For the record, my favorite Davy performances are on tracks like "Dream World", "Someday Man", "A Little Bit Me, A Little Bit You", "I Wanna Be Free", "Look Out, Here Comes Tomorrow", "Love To Love" and "I Remember The Feeling" (DJB&H) but my absolute favorite Davy Jones vocal just happens to be in one of my Top 5 favorite songs of all time: "Daydream Believer"

1 comment:

Jetplane said...

I am actually teary-eyed at the moment. I always have told people that The Monkees were the one main influence on me as a child to become a musician.
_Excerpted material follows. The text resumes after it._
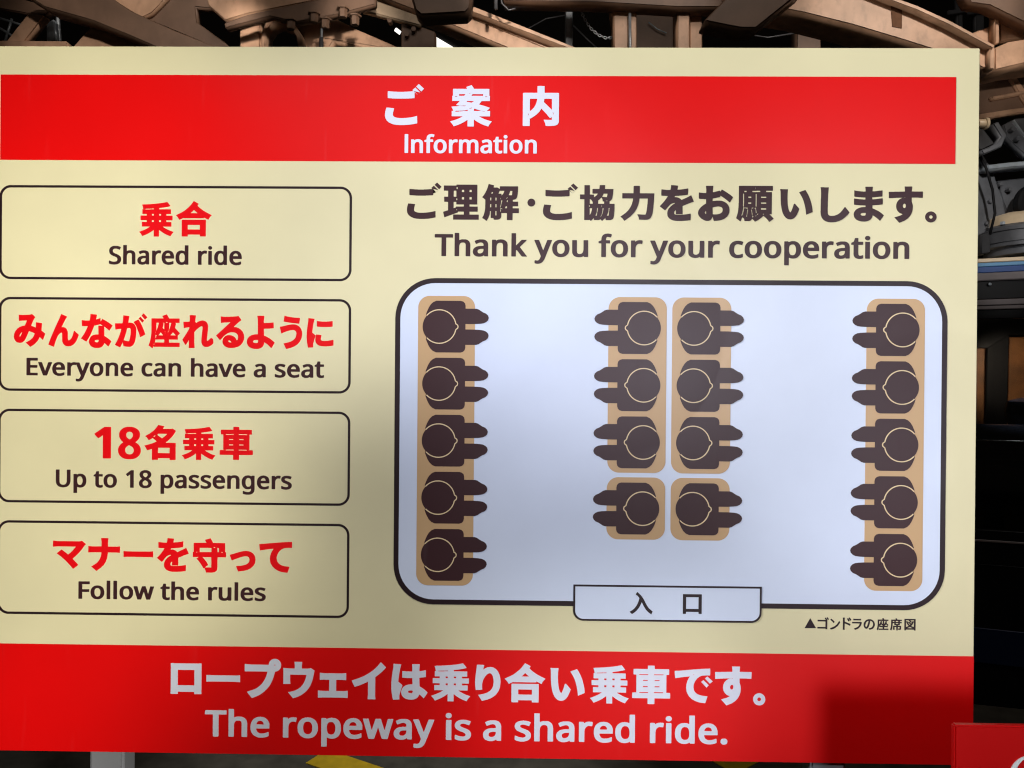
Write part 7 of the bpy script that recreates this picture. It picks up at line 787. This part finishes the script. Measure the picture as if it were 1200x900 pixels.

If I didn't get that influence way back then, I quite possibly may have never become as interested in music as I did. I believe it was a huge turning point in my young life. I am 50 years old now, have never had a hit song or anything, but playing my guitar and writing music gives me such a pleasure that I couldn't imagine my life without that. Thank you Davy, Micky, Michael, and Peter for showing a young impressionable boy the joys of a life with music.